Je pense qu'il faut toujours être précis en tout, et encore plus quand on parle de mathématiques !

Par exemple, que veut dire:"Malheureusement, le concept naïf d'ensemble s'avère être... trop puissant. Il peut conduire a des paradoxes".

Normalement, un paradoxe est un théorème étrange mais un résultat positif, qui renseigne sur la théorie étudiée et qui aide à continuer son étude plus avant. Par contre ici, la phrase voulait manifestement dire: "En toute rigueur ça forme une théorie auto-contradictoire, donc il est nécessaire de la rejeter". Une auto-contradiction, ce n'est pas du tout pareil qu'un paradoxe !

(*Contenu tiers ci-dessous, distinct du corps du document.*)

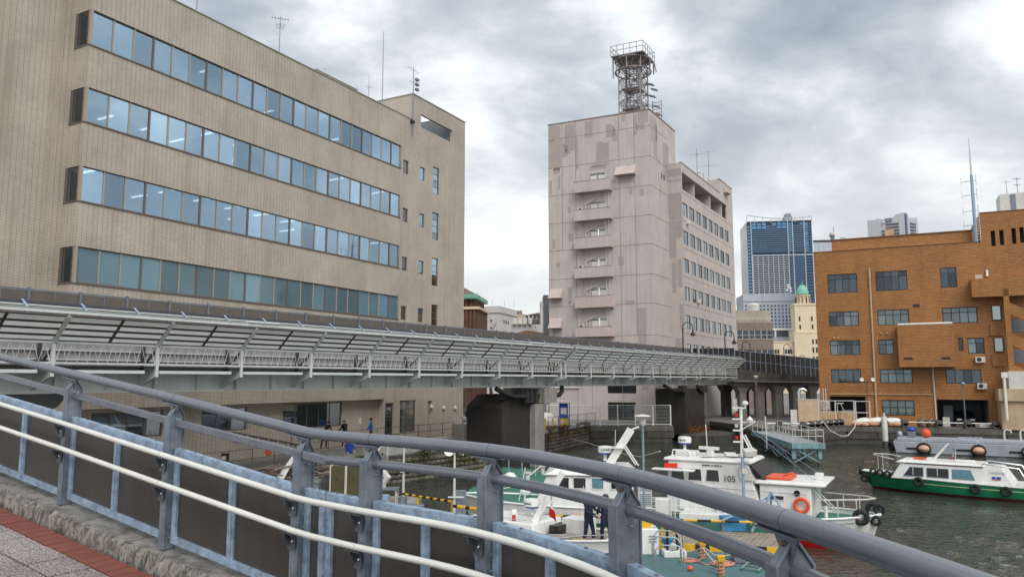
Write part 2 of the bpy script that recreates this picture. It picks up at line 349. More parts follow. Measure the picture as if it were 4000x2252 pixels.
for i in range(7,17):    # coping blocks and lower slabs where the wall is plain concrete
    F,d=seg(QL[i],QL[i+1])
    if d>40: continue
    k=max(1,int(d/2.6)); 
    for j in range(k):
        x0,x1=d*j/k+.012,d*(j+1)/k-.012
        MB().fb(F,x0,x1,-.10-random.random()*.03,.45,1.12,1.604).build('coping_block',K['qcap'],quay,smooth=False)
        MB().fb(F,x0+.2,x1+.15,-.06-random.random()*.03,.03,.45,1.10).build('wall_slab',K['qwall'],quay,smooth=False)
# rounded stones, each its own piece
K['stone']=M('mossy_stone',(.15,.14,.105),.9,0,.5,.9,grime=.5,scol=(.035,.04,.018),bump=.5,bs=14)
K['stone2']=M('brown_masonry',(.15,.125,.095),.9,0,.45,1.1,grime=.4,scol=(.06,.045,.03),bump=.5,bs=14)
def stone_mesh(seed,mat):
    random.seed(seed); m=MB(); n=5
    vs=[];fs=[]
    for i in range(n):
        for j in range(n):
            u=i/(n-1)*2-1; w=j/(n-1)*2-1; e=max(abs(u),abs(w)); dp=.5*(1-e**4)+.12*mnoise.noise((u*1.5+seed,w*1.5,seed*.7))
            rr=1-.10*(u*u*w*w); vs.append((u*.5*rr,-dp*.24,w*.5*rr))
    for i in range(n-1):
        for j in range(n-1): fs.append((i*n+j,(i+1)*n+j,(i+1)*n+j+1,i*n+j+1))
    m.add(vs,fs); o=m.build('stone',mat); me=o.data; bpy.data.objects.remove(o); return me
SM=[stone_mesh(i,K['stone']) for i in range(6)]; SM2=[stone_mesh(i+10,K['stone2']) for i in range(6)]
def stones(a,b,meshes,parent,w,h,z0,z1,lean=0):
    F,d=seg(a,b); ang=math.atan2(F.x[1],F.x[0]); rows=int((z1-z0)/h)
    for r in range(rows):
        x=-random.random()*w
        while x<d:
            ww=w*(.75+.5*random.random()); c=max(ww/2,min(d-ww/2,x+ww/2))
            o=bpy.data.objects.new('stone',random.choice(meshes)); COL.objects.link(o); o.parent=parent
            o.location=F(c,-.02,z0+h*(r+.5)); o.rotation_euler=(0,(random.random()-.5)*.12,ang); o.scale=(ww*.97,.7+.6*random.random(),h*.96); x+=ww
stones(QL[3],QL[4],SM,quay,.46,.30,-.1,1.58); stones((-10.6,42.5),QL[3],SM,quay,.46,.30,-.1,1.58); stones(QL[6],QL[7],SM2,quay,.5,.30,-.1,1.6)
stones(QL[4],QL[5],SM,quay,.5,.32,-.1,1.58)
# road behind the near pier with markings, kerb
K['asph']=M('asphalt',(.055,.056,.06),.9,0,.2,1,bump=.2,bs=60); K['paint']=M('road_paint',(.7,.7,.68),.7,0,.12,4)
tag(MB().add([(-9,69,1.604),(2.2,69,1.604),(6,78,1.604),(6,190,1.604),(-40,190,1.604),(-14,90,1.604)],[tuple(range(6))]).build('road',K['asph']),kind='structure')
road=bpy.data.objects['road']
for pts in ([(-5.5,72),(-3.4,75),(-2.2,79),(-2.4,86)],[(-8,79),(-4.5,82),(-2.8,88)],[(-6.6,88),(-3.4,92),(-2.2,100)],[(-1,70.5),(1.5,76),(2.5,86)]):
    m=MB(); 
    for p,q in zip(pts,pts[1:]):
        F,d=seg(p,q); m.quad(F(0,-.12,1.612),F(d,-.12,1.612),F(d,.12,1.612),F(0,.12,1.612))
    m.build('road_line',K['paint'],road)
for i in range(6): MB().add([(-7+i*.95,93+i*.4,1.613),(-6.5+i*.95,93+i*.4,1.613),(-6.5+i*.95,96+i*.4,1.613),(-7+i*.95,96+i*.4,1.613)],[(0,1,2,3)]).build('crossing_stripe',K['paint'],road)
# ================================================================ PROMENADE WE STAND ON
RF=Fr(-1.325,5.0,147.74); RS=.128
def rp(x,y,dz=0.): p=RF(x,y,0); return (p[0],p[1],4.72+RS*max(0,x)+dz)
K['base']=M('paving_bed',(.022,.02,.018),.95,0,.2,4)
m=MB()
m.hexa([rp(0,.1,-.6),rp(9,.1,-.6),rp(9,7,-.6),rp(0,7,-.6),rp(0,.1,-.172),rp(9,.1,-.172),rp(9,7,-.172),rp(0,7,-.172)])
m.add([(-1.2,4.8,4.50),(-.75,4.4,4.50),(-.05,3.85,4.5),(.5,3.15,4.5),(.8,2.2,4.5),(.95,1.3,4.5),(1,.2,4.5),(1,-12,4.5),(-9,-12,4.5),(-5.1,-.9,4.5)],[tuple(range(10))])
prom=tag(m.build('promenade',K['base'],smooth=False),kind='structure')
K['redp']=M('red_paver',(.21,.068,.05),.85,0,.16,6,grime=.25,scol=(.16,.06,.05),bump=.25,bs=90)
mg=M('speckled_slab',(.30,.27,.265),.85,0,.10,3,bump=.3,bs=120); nt=mg.node_tree; L=nt.links.new
gg=N(nt,'ShaderNodeNewGeometry'); nn=N(nt,'ShaderNodeTexNoise',i_Scale=95,i_Detail=2); L(gg.outputs['Position'],nn.inputs[0]); rr=ramp(nt,[(.42,(.13,.105,.105)),(.5,(.29,.25,.245)),(.6,(.46,.43,.42))]); L(nn.outputs[0],rr.inputs[0])
nn2=N(nt,'ShaderNodeTexNoise',i_Scale=1.3,i_Detail=5); L(gg.outputs['Position'],nn2.inputs[0]); rr2=ramp(nt,[(.35,.72),(.65,1.08)]); L(nn2.outputs[0],rr2.inputs[0])
L(mixc(nt,1.,rr.outputs[0],rr2.outputs[0],'MULTIPLY'),nt.nodes['Principled BSDF'].inputs['Base Color']); K['slab']=mg
def piece(name,mat,w,d,t=.05):
    z=Vector((0,0,0)); p=[Vector(rp(x,y,0))-Vector(rp(2,0,0)) for x,y in ((2,0),(2+w,0),(2+w,d),(2,d))]
    m=MB(); b=.004; ex=(Vector(rp(3,0))-Vector(rp(2,0))).normalized(); ey=(Vector(rp(2,1))-Vector(rp(2,0))).normalized()
    q=[p[0]+ex*b+ey*b,p[1]-ex*b+ey*b,p[2]-ex*b-ey*b,p[3]+ex*b-ey*b]; up=Vector((0,0,t))
    m.add(p+[v+up*.9 for v in p]+[v+up for v in q],[(0,1,5,4),(1,2,6,5),(2,3,7,6),(3,0,4,7),(4,5,9,8),(5,6,10,9),(6,7,11,10),(7,4,8,11),(8,9,10,11)])
    o=m.build(name,mat,smooth=False,uv=False); me=o.data; bpy.data.objects.remove(o); return me
PM=piece('red_paver',K['redp'],.094,.200); PS=piece('paving_slab',K['slab'],.281,.281)
def put(me,name,x,y):
    o=bpy.data.objects.new(name,me); COL.objects.link(o); o.parent=prom; p=rp(x,y,-.175+random.uniform(-.002,.002)); o.location=p; o.rotation_euler=(random.uniform(-.006,.006),random.uniform(-.006,.006),0)
for i in range(68): put(PM,'red_paver',.2+i*.11,.186)
for i in range(24):
    for j in range(12): put(PS,'paving_slab',.15+i*.30,.402+j*.30)
# kerb carrying the fence, cast in lengths
mk=M('kerb_concrete',(.30,.285,.25),.95,0,.2,4,bump=.35,bs=90); nt=mk.node_tree; L=nt.links.new; gg=N(nt,'ShaderNodeNewGeometry')
mp=N(nt,'ShaderNodeMapping'); mp.inputs['Scale'].default_value=(1,1,.6); L(gg.outputs['Position'],mp.inputs[0])
na=N(nt,'ShaderNodeTexNoise',i_Scale=17,i_Detail=8,i_Roughness=.72,i_Distortion=.8); L(mp.outputs[0],na.inputs[0])
ra=ramp(nt,[(.34,(.045,.04,.033)),(.46,(.115,.105,.088)),(.56,(.25,.235,.20)),(.70,(.40,.375,.315))]); L(na.outputs[0],ra.inputs[0])
nb=N(nt,'ShaderNodeTexNoise',i_Scale=5,i_Detail=7,i_Roughness=.7); L(gg.outputs['Position'],nb.inputs[0]); rb=ramp(nt,[(.34,(.075,.066,.055)),(.5,(.20,.19,.17)),(.68,(.32,.31,.28))]); L(nb.outputs[0],rb.inputs[0])
sn=N(nt,'ShaderNodeSeparateXYZ'); L(gg.outputs['True Normal'],sn.inputs[0]); rn=ramp(nt,[(.72,0.),(.9,1.)]); L(mth(nt,'ADD',sn.outputs[2],mth(nt,'MULTIPLY',mth(nt,'SUBTRACT',na.outputs[0],.5),.35)),rn.inputs[0])
L(mixc(nt,rn.outputs[0],ra.outputs[0],rb.outputs[0]),nt.nodes['Principled BSDF'].inputs['Base Color']); K['kerb']=mk
for i in range(6):
    x0,x1=i*1.45+.2,(i+1)*1.45+.188
    pr=[(-.2,-.2),(.172,-.2),(.160,-.04),(.128,0.0),(-.2,.012)]
    n=7; m=MB(); vs=[]
    for k in range(n+1):
        x=x0+(x1-x0)*k/n
        for (y,dz) in pr:
            jx=mnoise.noise((x*5,y*9,i))*.010 if y>.13 else 0
            vs.append(rp(x,y+jx,dz+(mnoise.noise((x*7,y*5,3))*.006 if dz>-.1 else 0)))
    fs=[]
    for k in range(n):
        for j in range(5): fs.append((k*5+j,(k+1)*5+j,(k+1)*5+(j+1)%5,k*5+(j+1)%5))
    fs+= [tuple(range(5)),tuple(n*5+j for j in range(4,-1,-1))]
    m.add(vs,fs); m.build('kerb_block',mk,prom)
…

Aussi, laisser entendre qu'il y aurait un "axiome de compréhension" (au singulier), et même un "axiome de remplacement" (de même), c'est une contre-vérité totale ! en effet il s'agit en réalité d'un schéma d'une infinité d'axiomes chacun. Et de plus il faudrait préciser lesquels: "si Q(x) est une propriété": ça veut dire quoi ? de même pour le remplacement: qu'est-ce que R ????

Je suis perfectionniste, mais je pense que quitte à vouloir parler des mathématiques, il faut faire attention à rester exact dans tout ce qu'on raconte. Dans l'approche que je développe, j'explique des tas de choses loin de la conformité à ZF ni que quelque observance d'un quelconque système axiomatique fixé d'avance, mais ce faisant, je m'applique à rester parfaitement rigoureux en tout, y compris et surtout dans les nombreux commentaires "philosophiques".